>>>>
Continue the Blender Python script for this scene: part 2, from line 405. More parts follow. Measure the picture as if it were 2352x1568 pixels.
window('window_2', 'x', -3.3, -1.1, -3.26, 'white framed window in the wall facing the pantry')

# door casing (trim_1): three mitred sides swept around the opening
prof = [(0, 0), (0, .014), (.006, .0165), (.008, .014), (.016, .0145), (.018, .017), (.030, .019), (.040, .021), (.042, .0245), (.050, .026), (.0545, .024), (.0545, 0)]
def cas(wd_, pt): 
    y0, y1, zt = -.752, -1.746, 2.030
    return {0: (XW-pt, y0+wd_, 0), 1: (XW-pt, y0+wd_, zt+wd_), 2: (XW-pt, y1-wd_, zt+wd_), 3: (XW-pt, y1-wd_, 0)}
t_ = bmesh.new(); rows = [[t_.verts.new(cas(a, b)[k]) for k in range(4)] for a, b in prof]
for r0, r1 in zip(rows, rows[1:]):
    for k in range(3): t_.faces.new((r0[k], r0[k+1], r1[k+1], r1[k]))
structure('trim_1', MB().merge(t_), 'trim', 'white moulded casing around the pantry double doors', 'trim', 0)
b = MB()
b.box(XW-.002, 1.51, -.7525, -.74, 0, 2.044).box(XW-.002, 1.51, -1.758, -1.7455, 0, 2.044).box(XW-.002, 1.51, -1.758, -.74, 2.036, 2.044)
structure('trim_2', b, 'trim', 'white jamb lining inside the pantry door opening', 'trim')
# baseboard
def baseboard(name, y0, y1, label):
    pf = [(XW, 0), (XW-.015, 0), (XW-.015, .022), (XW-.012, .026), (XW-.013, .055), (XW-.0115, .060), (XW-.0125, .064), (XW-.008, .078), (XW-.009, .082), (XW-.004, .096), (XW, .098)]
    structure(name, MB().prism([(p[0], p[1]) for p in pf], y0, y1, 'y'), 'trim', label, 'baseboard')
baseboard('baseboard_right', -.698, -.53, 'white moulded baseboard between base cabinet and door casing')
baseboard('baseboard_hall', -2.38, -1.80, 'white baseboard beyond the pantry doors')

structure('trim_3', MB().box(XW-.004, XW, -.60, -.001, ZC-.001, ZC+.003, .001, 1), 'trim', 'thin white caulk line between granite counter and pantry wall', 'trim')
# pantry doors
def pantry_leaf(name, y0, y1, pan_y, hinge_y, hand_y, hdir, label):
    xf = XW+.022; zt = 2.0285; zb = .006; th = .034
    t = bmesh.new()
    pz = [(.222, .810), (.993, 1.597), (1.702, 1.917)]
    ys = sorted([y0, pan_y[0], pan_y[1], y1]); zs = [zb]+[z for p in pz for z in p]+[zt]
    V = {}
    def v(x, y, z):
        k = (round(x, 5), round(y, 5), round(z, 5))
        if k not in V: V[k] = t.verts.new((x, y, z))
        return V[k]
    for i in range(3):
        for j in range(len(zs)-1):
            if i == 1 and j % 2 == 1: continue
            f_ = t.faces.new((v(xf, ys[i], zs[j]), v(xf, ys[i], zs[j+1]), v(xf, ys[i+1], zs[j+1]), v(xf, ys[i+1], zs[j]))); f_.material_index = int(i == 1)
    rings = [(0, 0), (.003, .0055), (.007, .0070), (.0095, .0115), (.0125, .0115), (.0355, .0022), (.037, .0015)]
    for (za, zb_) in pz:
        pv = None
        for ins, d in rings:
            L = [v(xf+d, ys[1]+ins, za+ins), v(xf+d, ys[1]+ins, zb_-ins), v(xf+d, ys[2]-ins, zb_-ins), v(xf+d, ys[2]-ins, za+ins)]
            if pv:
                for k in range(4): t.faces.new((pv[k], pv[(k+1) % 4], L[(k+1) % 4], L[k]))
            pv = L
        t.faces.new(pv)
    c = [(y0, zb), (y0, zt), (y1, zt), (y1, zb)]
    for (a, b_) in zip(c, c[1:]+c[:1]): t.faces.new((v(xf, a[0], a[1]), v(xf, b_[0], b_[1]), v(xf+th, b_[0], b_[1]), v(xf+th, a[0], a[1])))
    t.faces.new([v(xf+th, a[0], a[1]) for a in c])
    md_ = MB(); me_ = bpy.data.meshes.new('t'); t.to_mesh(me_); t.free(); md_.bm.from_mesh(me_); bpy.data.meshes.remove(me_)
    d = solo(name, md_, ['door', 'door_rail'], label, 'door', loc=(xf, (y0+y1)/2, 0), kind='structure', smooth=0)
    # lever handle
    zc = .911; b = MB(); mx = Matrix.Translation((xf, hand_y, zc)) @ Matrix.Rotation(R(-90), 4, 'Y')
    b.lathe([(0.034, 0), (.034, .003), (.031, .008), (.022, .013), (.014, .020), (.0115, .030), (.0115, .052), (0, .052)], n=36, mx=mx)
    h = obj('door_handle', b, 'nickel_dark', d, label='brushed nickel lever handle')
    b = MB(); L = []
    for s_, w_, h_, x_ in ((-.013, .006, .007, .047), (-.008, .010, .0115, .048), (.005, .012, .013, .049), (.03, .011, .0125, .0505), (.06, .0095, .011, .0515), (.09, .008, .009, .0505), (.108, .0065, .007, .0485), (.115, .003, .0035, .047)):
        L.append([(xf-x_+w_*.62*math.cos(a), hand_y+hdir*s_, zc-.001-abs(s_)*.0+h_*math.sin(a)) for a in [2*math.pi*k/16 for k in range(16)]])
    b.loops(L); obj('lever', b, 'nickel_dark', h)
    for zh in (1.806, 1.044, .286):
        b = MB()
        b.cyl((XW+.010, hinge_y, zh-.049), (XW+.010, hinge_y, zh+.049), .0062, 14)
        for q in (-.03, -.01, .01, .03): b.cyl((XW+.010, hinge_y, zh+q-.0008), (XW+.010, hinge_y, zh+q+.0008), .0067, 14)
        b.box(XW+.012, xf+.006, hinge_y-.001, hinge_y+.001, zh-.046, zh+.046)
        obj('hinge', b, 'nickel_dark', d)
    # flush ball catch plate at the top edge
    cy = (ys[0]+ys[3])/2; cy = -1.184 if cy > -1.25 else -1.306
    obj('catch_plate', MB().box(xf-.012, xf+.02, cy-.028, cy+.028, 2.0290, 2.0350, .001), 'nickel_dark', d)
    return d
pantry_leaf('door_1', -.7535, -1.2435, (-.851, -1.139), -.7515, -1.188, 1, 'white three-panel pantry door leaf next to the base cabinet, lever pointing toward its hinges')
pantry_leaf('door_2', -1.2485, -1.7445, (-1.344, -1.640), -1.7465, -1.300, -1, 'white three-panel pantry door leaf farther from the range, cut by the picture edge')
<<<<
• THE REQUEST: Reproduce the material verbatim, line by line.

• RESULT:
Continue the Blender Python script for this scene: part 2, from line 405. More parts follow. Measure the picture as if it were 2352x1568 pixels.
window('window_2', 'x', -3.3, -1.1, -3.26, 'white framed window in the wall facing the pantry')

# door casing (trim_1): three mitred sides swept around the opening
prof = [(0, 0), (0, .014), (.006, .0165), (.008, .014), (.016, .0145), (.018, .017), (.030, .019), (.040, .021), (.042, .0245), (.050, .026), (.0545, .024), (.0545, 0)]
def cas(wd_, pt): 
    y0, y1, zt = -.752, -1.746, 2.030
    return {0: (XW-pt, y0+wd_, 0), 1: (XW-pt, y0+wd_, zt+wd_), 2: (XW-pt, y1-wd_, zt+wd_), 3: (XW-pt, y1-wd_, 0)}
t_ = bmesh.new(); rows = [[t_.verts.new(cas(a, b)[k]) for k in range(4)] for a, b in prof]
for r0, r1 in zip(rows, rows[1:]):
    for k in range(3): t_.faces.new((r0[k], r0[k+1], r1[k+1], r1[k]))
structure('trim_1', MB().merge(t_), 'trim', 'white moulded casing around the pantry double doors', 'trim', 0)
b = MB()
b.box(XW-.002, 1.51, -.7525, -.74, 0, 2.044).box(XW-.002, 1.51, -1.758, -1.7455, 0, 2.044).box(XW-.002, 1.51, -1.758, -.74, 2.036, 2.044)
structure('trim_2', b, 'trim', 'white jamb lining inside the pantry door opening', 'trim')
# baseboard
def baseboard(name, y0, y1, label):
    pf = [(XW, 0), (XW-.015, 0), (XW-.015, .022), (XW-.012, .026), (XW-.013, .055), (XW-.0115, .060), (XW-.0125, .064), (XW-.008, .078), (XW-.009, .082), (XW-.004, .096), (XW, .098)]
    structure(name, MB().prism([(p[0], p[1]) for p in pf], y0, y1, 'y'), 'trim', label, 'baseboard')
baseboard('baseboard_right', -.698, -.53, 'white moulded baseboard between base cabinet and door casing')
baseboard('baseboard_hall', -2.38, -1.80, 'white baseboard beyond the pantry doors')

structure('trim_3', MB().box(XW-.004, XW, -.60, -.001, ZC-.001, ZC+.003, .001, 1), 'trim', 'thin white caulk line between granite counter and pantry wall', 'trim')
# pantry doors
def pantry_leaf(name, y0, y1, pan_y, hinge_y, hand_y, hdir, label):
    xf = XW+.022; zt = 2.0285; zb = .006; th = .034
    t = bmesh.new()
    pz = [(.222, .810), (.993, 1.597), (1.702, 1.917)]
    ys = sorted([y0, pan_y[0], pan_y[1], y1]); zs = [zb]+[z for p in pz for z in p]+[zt]
    V = {}
    def v(x, y, z):
        k = (round(x, 5), round(y, 5), round(z, 5))
        if k not in V: V[k] = t.verts.new((x, y, z))
        return V[k]
    for i in range(3):
        for j in range(len(zs)-1):
            if i == 1 and j % 2 == 1: continue
            f_ = t.faces.new((v(xf, ys[i], zs[j]), v(xf, ys[i], zs[j+1]), v(xf, ys[i+1], zs[j+1]), v(xf, ys[i+1], zs[j]))); f_.material_index = int(i == 1)
    rings = [(0, 0), (.003, .0055), (.007, .0070), (.0095, .0115), (.0125, .0115), (.0355, .0022), (.037, .0015)]
    for (za, zb_) in pz:
        pv = None
        for ins, d in rings:
            L = [v(xf+d, ys[1]+ins, za+ins), v(xf+d, ys[1]+ins, zb_-ins), v(xf+d, ys[2]-ins, zb_-ins), v(xf+d, ys[2]-ins, za+ins)]
            if pv:
                for k in range(4): t.faces.new((pv[k], pv[(k+1) % 4], L[(k+1) % 4], L[k]))
            pv = L
        t.faces.new(pv)
    c = [(y0, zb), (y0, zt), (y1, zt), (y1, zb)]
    for (a, b_) in zip(c, c[1:]+c[:1]): t.faces.new((v(xf, a[0], a[1]), v(xf, b_[0], b_[1]), v(xf+th, b_[0], b_[1]), v(xf+th, a[0], a[1])))
    t.faces.new([v(xf+th, a[0], a[1]) for a in c])
    md_ = MB(); me_ = bpy.data.meshes.new('t'); t.to_mesh(me_); t.free(); md_.bm.from_mesh(me_); bpy.data.meshes.remove(me_)
    d = solo(name, md_, ['door', 'door_rail'], label, 'door', loc=(xf, (y0+y1)/2, 0), kind='structure', smooth=0)
    # lever handle
    zc = .911; b = MB(); mx = Matrix.Translation((xf, hand_y, zc)) @ Matrix.Rotation(R(-90), 4, 'Y')
    b.lathe([(0.034, 0), (.034, .003), (.031, .008), (.022, .013), (.014, .020), (.0115, .030), (.0115, .052), (0, .052)], n=36, mx=mx)
    h = obj('door_handle', b, 'nickel_dark', d, label='brushed nickel lever handle')
    b = MB(); L = []
    for s_, w_, h_, x_ in ((-.013, .006, .007, .047), (-.008, .010, .0115, .048), (.005, .012, .013, .049), (.03, .011, .0125, .0505), (.06, .0095, .011, .0515), (.09, .008, .009, .0505), (.108, .0065, .007, .0485), (.115, .003, .0035, .047)):
        L.append([(xf-x_+w_*.62*math.cos(a), hand_y+hdir*s_, zc-.001-abs(s_)*.0+h_*math.sin(a)) for a in [2*math.pi*k/16 for k in range(16)]])
    b.loops(L); obj('lever', b, 'nickel_dark', h)
    for zh in (1.806, 1.044, .286):
        b = MB()
        b.cyl((XW+.010, hinge_y, zh-.049), (XW+.010, hinge_y, zh+.049), .0062, 14)
        for q in (-.03, -.01, .01, .03): b.cyl((XW+.010, hinge_y, zh+q-.0008), (XW+.010, hinge_y, zh+q+.0008), .0067, 14)
        b.box(XW+.012, xf+.006, hinge_y-.001, hinge_y+.001, zh-.046, zh+.046)
        obj('hinge', b, 'nickel_dark', d)
    # flush ball catch plate at the top edge
    cy = (ys[0]+ys[3])/2; cy = -1.184 if cy > -1.25 else -1.306
    obj('catch_plate', MB().box(xf-.012, xf+.02, cy-.028, cy+.028, 2.0290, 2.0350, .001), 'nickel_dark', d)
    return d
pantry_leaf('door_1', -.7535, -1.2435, (-.851, -1.139), -.7515, -1.188, 1, 'white three-panel pantry door leaf next to the base cabinet, lever pointing toward its hinges')
pantry_leaf('door_2', -1.2485, -1.7445, (-1.344, -1.640), -1.7465, -1.300, -1, 'white three-panel pantry door leaf farther from the range, cut by the picture edge')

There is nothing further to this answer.